2. Also, I agree with you. The observable Higgs mass is the entire combination. However, with some care.

• The pole mass is defined as the location of the pole of the propagator with loop correction by the self-energy $$ \Gamma^{(2)}(m_p^2) = [ m_B^2 - p^2 - \tilde \Sigma(p^2) ]_{p^2=m_p^2} = 0. $$ The pole mass itself has no predection because we defined it as above. For instance, if we take this as the renormalization condition, which is the on-shell renormalization scheme, any loop correction does not shift the location of the pole by construction.
• What is important is the departure of the scalar mass from the pole mass, as a function of scale or the external momentum $$ m^2 (p^2) = m_p^2 + \tilde \Sigma (p^2) - \tilde \Sigma (m_p^2) - (p^2-m_p^2) \frac{d \tilde \Sigma_p }{dp^2} (m_p^2). $$ The additional terms are from the field-strength renormalization.
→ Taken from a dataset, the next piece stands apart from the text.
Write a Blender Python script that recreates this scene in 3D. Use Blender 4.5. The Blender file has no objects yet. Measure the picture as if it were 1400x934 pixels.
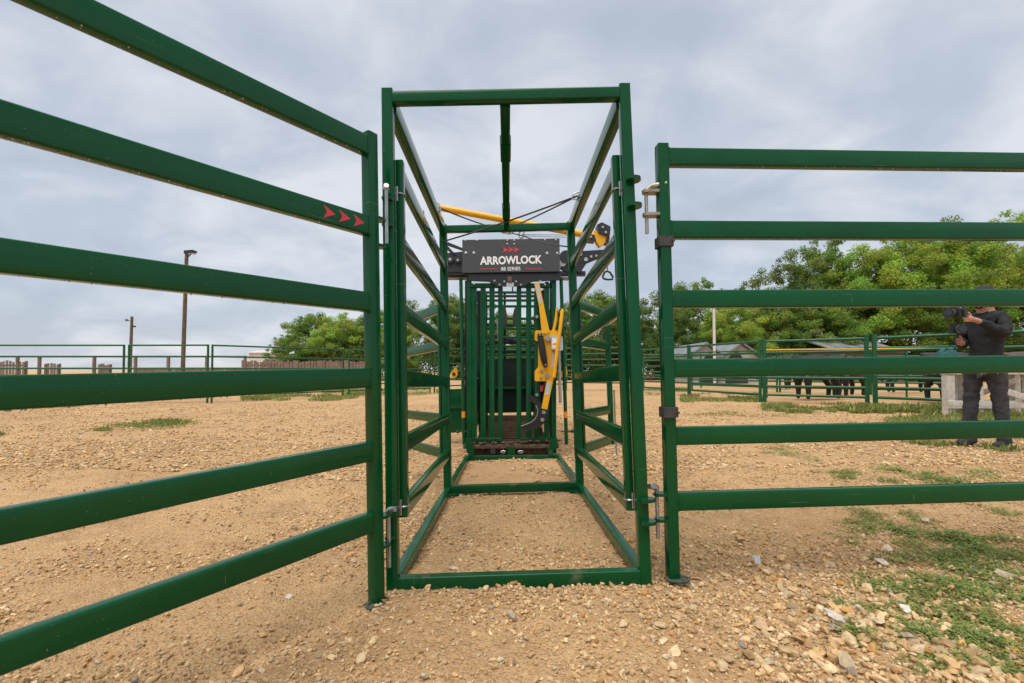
import bpy, bmesh, math, random
import numpy as np
from mathutils import Vector, Matrix, Quaternion
random.seed(7); rng = np.random.default_rng(7)
SC = bpy.context.scene
COL = SC.collection
R = math.radians
# ------------------------------------------------------------------ camera
F, YH, CZ, PITCH = 620.0, 506.0, 0.89, 0.025
cam_d = bpy.data.cameras.new('camera'); cam = bpy.data.objects.new('camera', cam_d); COL.objects.link(cam)
cam_d.sensor_width = 36.0; cam_d.lens = 36.0 * F / 1400
cam.location = (0, 0, CZ); cam.rotation_euler = (math.pi / 2 + PITCH, 0, 0)
CYP = YH - F * math.tan(PITCH)
cam_d.shift_y = (CYP - 467.0) / 1400
cam_d.clip_start = 0.05; cam_d.clip_end = 3000
cam_d.dof.use_dof = True; cam_d.dof.focus_distance = 3.4; cam_d.dof.aperture_fstop = 5.6
SC.camera = cam
# ------------------------------------------------------------------ sky, sun, exposure
SUN_EL, SUN_AZ = R(70), R(-150)       # azimuth measured from +Y towards +X: high, behind the camera's left shoulder
world = bpy.data.worlds.new('World'); SC.world = world; world.use_nodes = True
def build_world():
    nt = world.node_tree; nt.nodes.clear(); N = nt.nodes.new; L = nt.links.new
    out = N('ShaderNodeOutputWorld'); bg = N('ShaderNodeBackground'); bg.inputs[1].default_value = 0.1
    sky = N('ShaderNodeTexSky'); sky.sky_type = 'NISHITA'; sky.sun_disc = False
    sky.sun_elevation = SUN_EL; sky.sun_rotation = SUN_AZ
    tc = N('ShaderNodeTexCoord'); sep = N('ShaderNodeSeparateXYZ'); L(tc.outputs['Generated'], sep.inputs[0])
    def math_(op, a, b):
        m = N('ShaderNodeMath'); m.operation = op
        for i, v in enumerate((a, b)):
            if isinstance(v, (int, float)): m.inputs[i].default_value = v
            else: L(v, m.inputs[i])
        return m.outputs[0]
    zz = math_('ADD', math_('MAXIMUM', sep.outputs[2], 0.0), 0.36)
    cx = math_('DIVIDE', sep.outputs[0], zz); cy = math_('DIVIDE', sep.outputs[1], zz)
    cmb = N('ShaderNodeCombineXYZ'); L(cx, cmb.inputs[0]); L(cy, cmb.inputs[1])
    def noise(sc, det, rough, off, dist=0.0):
        mp = N('ShaderNodeMapping'); mp.inputs['Location'].default_value = off; mp.inputs['Scale'].default_value = (1, 1.1, 1); L(cmb.outputs[0], mp.inputs[0])
        n = N('ShaderNodeTexNoise'); n.inputs['Scale'].default_value = sc; n.inputs['Detail'].default_value = det
        n.inputs['Roughness'].default_value = rough; n.inputs['Distortion'].default_value = dist; L(mp.outputs[0], n.inputs['Vector']); return n.outputs['Fac']
    a = noise(0.8, 4, 0.5, (3.1, 0.4, 0), 0.3); b = noise(3.4, 7, 0.52, (1.7, 5.2, 0), 0.35)
    f = math_('ADD', math_('MULTIPLY', a, 0.48), math_('MULTIPLY', b, 0.52))
    rp = N('ShaderNodeValToRGB'); e = rp.color_ramp.elements
    e[0].position = 0.40; e[0].color = (0.49, 0.545, 0.635, 1); e[1].position = 0.60; e[1].color = (0.77, 0.79, 0.835, 1)
    m = e.new(0.48); m.color = (0.555, 0.61, 0.70, 1)
    L(f, rp.inputs[0])
    sc = N('ShaderNodeVectorMath'); sc.operation = 'SCALE'; sc.inputs['Scale'].default_value = 4.10; L(rp.outputs[0], sc.inputs[0])
    mix = N('ShaderNodeMix'); mix.data_type = 'RGBA'; mix.inputs[0].default_value = 0.93
    L(sky.outputs[0], mix.inputs[6]); L(sc.outputs[0], mix.inputs[7]); L(mix.outputs[2], bg.inputs[0]); L(bg.outputs[0], out.inputs[0])
build_world()
sun_d = bpy.data.lights.new('sun', 'SUN'); sun = bpy.data.objects.new('sun', sun_d); COL.objects.link(sun)
sun_d.energy = 1.5; sun_d.angle = R(52); sun_d.color = (1.0, 0.95, 0.87)
sd = Vector((math.sin(SUN_AZ) * math.cos(SUN_EL), math.cos(SUN_AZ) * math.cos(SUN_EL), math.sin(SUN_EL)))
sun.rotation_euler = sd.to_track_quat('Z', 'Y').to_euler()
vs = SC.view_settings; vs.view_transform = 'Standard'; vs.look = 'None'; vs.exposure = 1.27; vs.gamma = 1.0
SC.cycles.max_bounces = 6; SC.cycles.use_denoising = True

# ------------------------------------------------------------------ helpers
def ray(px, py):
    c, s = math.cos(PITCH), math.sin(PITCH); a = (px - 700) / F; v = -(py - CYP) / F
    return Vector((a, c - v * s, s + v * c))
def at(px, py, Y):
    d = ray(px, py); k = Y / d.y; return Vector((d.x * k, Y, CZ + d.z * k))
def gx(px, Y): return at(px, YH, Y).x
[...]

Recall that we can only measure the electric charge $e^2(p^2)$ with respect to the reference charge $e^2(0)$ defined at a scale $p^2=0$. Likewise, we may measure the relative scalar mass squared from the reference mass, here, the above pole mass.
• In the language or RG flow, the pole mass (or the renormalization condition in general) is like of the boundary condition that we freely set and the solution is the rest of the terms. The boundary condition is not a prediction, but the profile of the solution is the prediction.
• You may verify that the cutoff $\Lambda$ disappears. In fact, this is the formula giving us the loop correction of the $b$-field as above.
• Of course, we may take another reference mass which can always be transformed by a finite RG running.
• Lastly, in the effective field theory, the (bare) mass is not what is given but is a parameterization of our ignorance fitted by the experiment. How? We may observe the physical mass $m^2(p^2)$ at a scale and invert it. The most convenient one is again the pole mass $m_p^2$ and from which we can obtain the bare mass $$ m_B^2 = m_p^2 + \tilde \Sigma(m_p^2), $$ which you meant by $m(\Lambda^2)$.